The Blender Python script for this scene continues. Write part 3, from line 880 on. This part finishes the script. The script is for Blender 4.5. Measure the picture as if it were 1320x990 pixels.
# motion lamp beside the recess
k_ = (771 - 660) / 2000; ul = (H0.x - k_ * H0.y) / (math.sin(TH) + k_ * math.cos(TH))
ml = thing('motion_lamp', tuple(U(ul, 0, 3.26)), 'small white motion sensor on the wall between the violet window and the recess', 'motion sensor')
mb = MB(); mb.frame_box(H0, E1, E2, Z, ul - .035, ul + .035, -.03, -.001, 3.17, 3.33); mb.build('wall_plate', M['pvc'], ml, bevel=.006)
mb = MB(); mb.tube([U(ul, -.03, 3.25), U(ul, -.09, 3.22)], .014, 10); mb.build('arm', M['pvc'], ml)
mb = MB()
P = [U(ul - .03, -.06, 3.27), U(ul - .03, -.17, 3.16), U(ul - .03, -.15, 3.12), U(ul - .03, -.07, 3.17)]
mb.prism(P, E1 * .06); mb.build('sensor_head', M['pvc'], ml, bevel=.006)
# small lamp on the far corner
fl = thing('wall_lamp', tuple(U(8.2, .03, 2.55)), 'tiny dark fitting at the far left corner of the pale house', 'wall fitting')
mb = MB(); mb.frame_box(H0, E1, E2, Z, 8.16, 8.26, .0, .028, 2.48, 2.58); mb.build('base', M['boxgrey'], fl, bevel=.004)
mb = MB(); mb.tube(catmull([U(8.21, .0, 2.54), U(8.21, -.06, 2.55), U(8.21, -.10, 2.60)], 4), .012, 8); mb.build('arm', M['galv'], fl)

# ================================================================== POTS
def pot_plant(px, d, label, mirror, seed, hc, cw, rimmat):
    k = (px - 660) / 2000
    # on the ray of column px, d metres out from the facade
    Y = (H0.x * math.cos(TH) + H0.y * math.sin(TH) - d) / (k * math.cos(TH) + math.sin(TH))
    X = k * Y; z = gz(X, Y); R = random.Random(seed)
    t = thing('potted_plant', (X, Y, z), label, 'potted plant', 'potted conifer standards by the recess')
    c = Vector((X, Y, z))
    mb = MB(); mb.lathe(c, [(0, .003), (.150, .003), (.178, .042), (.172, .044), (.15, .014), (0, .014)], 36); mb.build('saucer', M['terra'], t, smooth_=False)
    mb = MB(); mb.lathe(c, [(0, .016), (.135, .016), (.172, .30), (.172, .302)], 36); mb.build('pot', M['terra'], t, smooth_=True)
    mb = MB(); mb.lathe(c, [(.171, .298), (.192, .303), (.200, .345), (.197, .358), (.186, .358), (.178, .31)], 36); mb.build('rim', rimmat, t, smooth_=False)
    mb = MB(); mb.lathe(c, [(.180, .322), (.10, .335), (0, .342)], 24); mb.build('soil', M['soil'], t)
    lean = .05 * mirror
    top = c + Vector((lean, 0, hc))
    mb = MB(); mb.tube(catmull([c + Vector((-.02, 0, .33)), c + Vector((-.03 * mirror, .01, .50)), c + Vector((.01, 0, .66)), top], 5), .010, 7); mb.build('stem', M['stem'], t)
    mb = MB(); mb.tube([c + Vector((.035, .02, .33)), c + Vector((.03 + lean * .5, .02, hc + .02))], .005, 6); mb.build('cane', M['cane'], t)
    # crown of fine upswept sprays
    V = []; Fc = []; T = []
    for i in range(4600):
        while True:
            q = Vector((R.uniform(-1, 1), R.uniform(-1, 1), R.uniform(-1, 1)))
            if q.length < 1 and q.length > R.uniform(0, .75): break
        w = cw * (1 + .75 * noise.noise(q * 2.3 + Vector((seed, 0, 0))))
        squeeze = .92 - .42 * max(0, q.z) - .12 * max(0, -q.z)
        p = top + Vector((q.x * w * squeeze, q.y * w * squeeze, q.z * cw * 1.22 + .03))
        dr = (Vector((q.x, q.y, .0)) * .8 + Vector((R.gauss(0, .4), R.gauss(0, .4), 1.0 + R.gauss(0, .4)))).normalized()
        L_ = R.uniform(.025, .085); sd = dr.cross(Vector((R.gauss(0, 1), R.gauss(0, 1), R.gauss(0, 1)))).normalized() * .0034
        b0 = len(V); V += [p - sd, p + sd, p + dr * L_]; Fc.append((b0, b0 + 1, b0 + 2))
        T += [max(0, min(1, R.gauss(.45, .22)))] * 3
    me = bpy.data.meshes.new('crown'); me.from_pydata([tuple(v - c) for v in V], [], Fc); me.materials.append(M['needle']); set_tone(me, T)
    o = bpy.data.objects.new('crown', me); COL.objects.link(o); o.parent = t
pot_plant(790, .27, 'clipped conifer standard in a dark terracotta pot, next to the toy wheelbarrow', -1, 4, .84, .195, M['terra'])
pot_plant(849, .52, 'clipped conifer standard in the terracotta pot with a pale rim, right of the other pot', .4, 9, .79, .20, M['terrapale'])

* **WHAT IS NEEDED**
Please reproduce the entire listing, exactly as shown.

* **SOLUTION FOR THIS EXERCISE**
The Blender Python script for this scene continues. Write part 3, from line 880 on. This part finishes the script. The script is for Blender 4.5. Measure the picture as if it were 1320x990 pixels.
# motion lamp beside the recess
k_ = (771 - 660) / 2000; ul = (H0.x - k_ * H0.y) / (math.sin(TH) + k_ * math.cos(TH))
ml = thing('motion_lamp', tuple(U(ul, 0, 3.26)), 'small white motion sensor on the wall between the violet window and the recess', 'motion sensor')
mb = MB(); mb.frame_box(H0, E1, E2, Z, ul - .035, ul + .035, -.03, -.001, 3.17, 3.33); mb.build('wall_plate', M['pvc'], ml, bevel=.006)
mb = MB(); mb.tube([U(ul, -.03, 3.25), U(ul, -.09, 3.22)], .014, 10); mb.build('arm', M['pvc'], ml)
mb = MB()
P = [U(ul - .03, -.06, 3.27), U(ul - .03, -.17, 3.16), U(ul - .03, -.15, 3.12), U(ul - .03, -.07, 3.17)]
mb.prism(P, E1 * .06); mb.build('sensor_head', M['pvc'], ml, bevel=.006)
# small lamp on the far corner
fl = thing('wall_lamp', tuple(U(8.2, .03, 2.55)), 'tiny dark fitting at the far left corner of the pale house', 'wall fitting')
mb = MB(); mb.frame_box(H0, E1, E2, Z, 8.16, 8.26, .0, .028, 2.48, 2.58); mb.build('base', M['boxgrey'], fl, bevel=.004)
mb = MB(); mb.tube(catmull([U(8.21, .0, 2.54), U(8.21, -.06, 2.55), U(8.21, -.10, 2.60)], 4), .012, 8); mb.build('arm', M['galv'], fl)

# ================================================================== POTS
def pot_plant(px, d, label, mirror, seed, hc, cw, rimmat):
    k = (px - 660) / 2000
    # on the ray of column px, d metres out from the facade
    Y = (H0.x * math.cos(TH) + H0.y * math.sin(TH) - d) / (k * math.cos(TH) + math.sin(TH))
    X = k * Y; z = gz(X, Y); R = random.Random(seed)
    t = thing('potted_plant', (X, Y, z), label, 'potted plant', 'potted conifer standards by the recess')
    c = Vector((X, Y, z))
    mb = MB(); mb.lathe(c, [(0, .003), (.150, .003), (.178, .042), (.172, .044), (.15, .014), (0, .014)], 36); mb.build('saucer', M['terra'], t, smooth_=False)
    mb = MB(); mb.lathe(c, [(0, .016), (.135, .016), (.172, .30), (.172, .302)], 36); mb.build('pot', M['terra'], t, smooth_=True)
    mb = MB(); mb.lathe(c, [(.171, .298), (.192, .303), (.200, .345), (.197, .358), (.186, .358), (.178, .31)], 36); mb.build('rim', rimmat, t, smooth_=False)
    mb = MB(); mb.lathe(c, [(.180, .322), (.10, .335), (0, .342)], 24); mb.build('soil', M['soil'], t)
    lean = .05 * mirror
    top = c + Vector((lean, 0, hc))
    mb = MB(); mb.tube(catmull([c + Vector((-.02, 0, .33)), c + Vector((-.03 * mirror, .01, .50)), c + Vector((.01, 0, .66)), top], 5), .010, 7); mb.build('stem', M['stem'], t)
    mb = MB(); mb.tube([c + Vector((.035, .02, .33)), c + Vector((.03 + lean * .5, .02, hc + .02))], .005, 6); mb.build('cane', M['cane'], t)
    # crown of fine upswept sprays
    V = []; Fc = []; T = []
    for i in range(4600):
        while True:
            q = Vector((R.uniform(-1, 1), R.uniform(-1, 1), R.uniform(-1, 1)))
            if q.length < 1 and q.length > R.uniform(0, .75): break
        w = cw * (1 + .75 * noise.noise(q * 2.3 + Vector((seed, 0, 0))))
        squeeze = .92 - .42 * max(0, q.z) - .12 * max(0, -q.z)
        p = top + Vector((q.x * w * squeeze, q.y * w * squeeze, q.z * cw * 1.22 + .03))
        dr = (Vector((q.x, q.y, .0)) * .8 + Vector((R.gauss(0, .4), R.gauss(0, .4), 1.0 + R.gauss(0, .4)))).normalized()
        L_ = R.uniform(.025, .085); sd = dr.cross(Vector((R.gauss(0, 1), R.gauss(0, 1), R.gauss(0, 1)))).normalized() * .0034
        b0 = len(V); V += [p - sd, p + sd, p + dr * L_]; Fc.append((b0, b0 + 1, b0 + 2))
        T += [max(0, min(1, R.gauss(.45, .22)))] * 3
    me = bpy.data.meshes.new('crown'); me.from_pydata([tuple(v - c) for v in V], [], Fc); me.materials.append(M['needle']); set_tone(me, T)
    o = bpy.data.objects.new('crown', me); COL.objects.link(o); o.parent = t
pot_plant(790, .27, 'clipped conifer standard in a dark terracotta pot, next to the toy wheelbarrow', -1, 4, .84, .195, M['terra'])
pot_plant(849, .52, 'clipped conifer standard in the terracotta pot with a pale rim, right of the other pot', .4, 9, .79, .20, M['terrapale'])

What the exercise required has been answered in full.